W komentarzach pod artykułem o Windowsie jak zawsze wysyp boomerów.
A ja już siedzę z 3/4 miesiące na 11 i powiem szczerze, że nawet wygodniej mi się korzysta. Szczególnie pasek zadań przy ikonach programów i ustawień po prawej jest mega wygodniejszy, a zdarza mi się z niego często korzystać.
Póki co wszystko co mi potrzebne działa na W10, a zmiany wprowadzone w jedenastce jakoś do mnie nie przemawiają, więc wstrzymam się z aktualizacją.

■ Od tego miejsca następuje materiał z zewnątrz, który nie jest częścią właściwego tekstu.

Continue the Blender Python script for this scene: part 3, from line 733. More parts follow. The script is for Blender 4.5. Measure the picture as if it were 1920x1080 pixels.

System Windows 11 uzyskał również najwyższe oceny jakości oraz zadowolenia spośród wszystkich wersji systemu Windows, jakie kiedykolwiek dostarczyliśmy klientom.
XD! Bardzo lubię jedenastkę i nie ma co jej porównywać do stanu w jakim Vista i ME wyszły, ale ten system nadal ma swoje problemy i co chwilę widzę jak ludzie krytykują ten system. Albo Microsoft korzysta z dziwnych danych, albo ludziom faktycznie ten system się podoba i cała krytyka spływa od strony ludzi, którzy są głośnią mniejszością.
win11 syf z gorszym i popsutym paskiem zadań ma lepsze oceny, taa, u kłamców z ms chyba, a reddit zalany problemami z tym niewypałem...
i jeszcze gol jakieś brednie wypisuje o zaprzestaniu darmowej aktualizacji, jakie źródło, wasze widzi mi się jak w 99% przypadków...
po co mieli by to robić jak to jest ich cel przecież wepchnąć ten niedorobiony na szybko syf jak największej liczbie osób, nikt z ćwierć mózgu za to nie da grosza...
No patrz ty, mi się Win11 podoba bardziej od Win10 a od Microsoftu ani grosza nie dostałem. System działa szybko i bezawaryjnie, lepiej niż Win7 czy Win10. Najbardziej płaczą ci co instalują go na 10 letnim rupieciu albo co go na oczy nie widzieli, ale naczytali się artykułów w internecie.
Nie dziwię się wysokim ocenom. Chyba jeden z lepszych debiutów Windowsów, ale z drugiej strony wszystkie poprzednie były tak tragiczne, że to żadne osiągnięcie.
Może jestem jakiś wyjątkowy, ale absolutnie 0 problemów po aktualizacji, w końcu scalili system (a nie misz-masz starych okien z nowym designem jak w przypadku W10), lepsze zarządzanie oknami i ich rozkładem (nie ma potrzeby już instalacji PowerTools, przynajmniej dla mnie), świetnie zrobione powiadomienia (ogromna belka na pół ekranu zlikwidowana), i pulpity - przełączanie praca/przerwa nigdy chyba nie była tak prosta.
Jedyny minus jaki zaobserwowałem to ustawienia dźwięku - zmiana na inne urządzenia jest nieintuicyjna.
Na ogromny plus świetny pasek startu, wypośrodkowanie wszystkich ikon idealnie współgra z ultrawidami, ale rozumiem też niechęć ludzi którzy używają tradycyjnych monitorów.
niektorzy wymagaja od systemu operacyjnego dobrej produktywnosci. scalanie wszystkich okien danych aplikacji do jednej ikonki na taskbaru tą produktywnosc masakruje. to jest zenada zebym musial przebijac sie przez jakies dwupoziomowe menu tylko po to by otworzyc okienko ktore potrzebuje. dlatego nie moge sie przeniesc na windows 11. ciesze sie ze w lapku sluzbowym ktory przedwczoraj dostalem jest windows 10.
nie da sie tez drag and dropowac na programie w taskbarze. ehh.
Tylko ciekawi mnie ile tych aktualizacji z 10 do 11 zostało wykonanych świadomie przez użytkowników? U mnie w firmie wszystkie komputery spełniające wymagania automatycznie zaktualizowały się do Windowsa 11 bez pytania o zgodę. No chyba, że ktoś w porę się zorientował i zablokował sobie aktualizacje.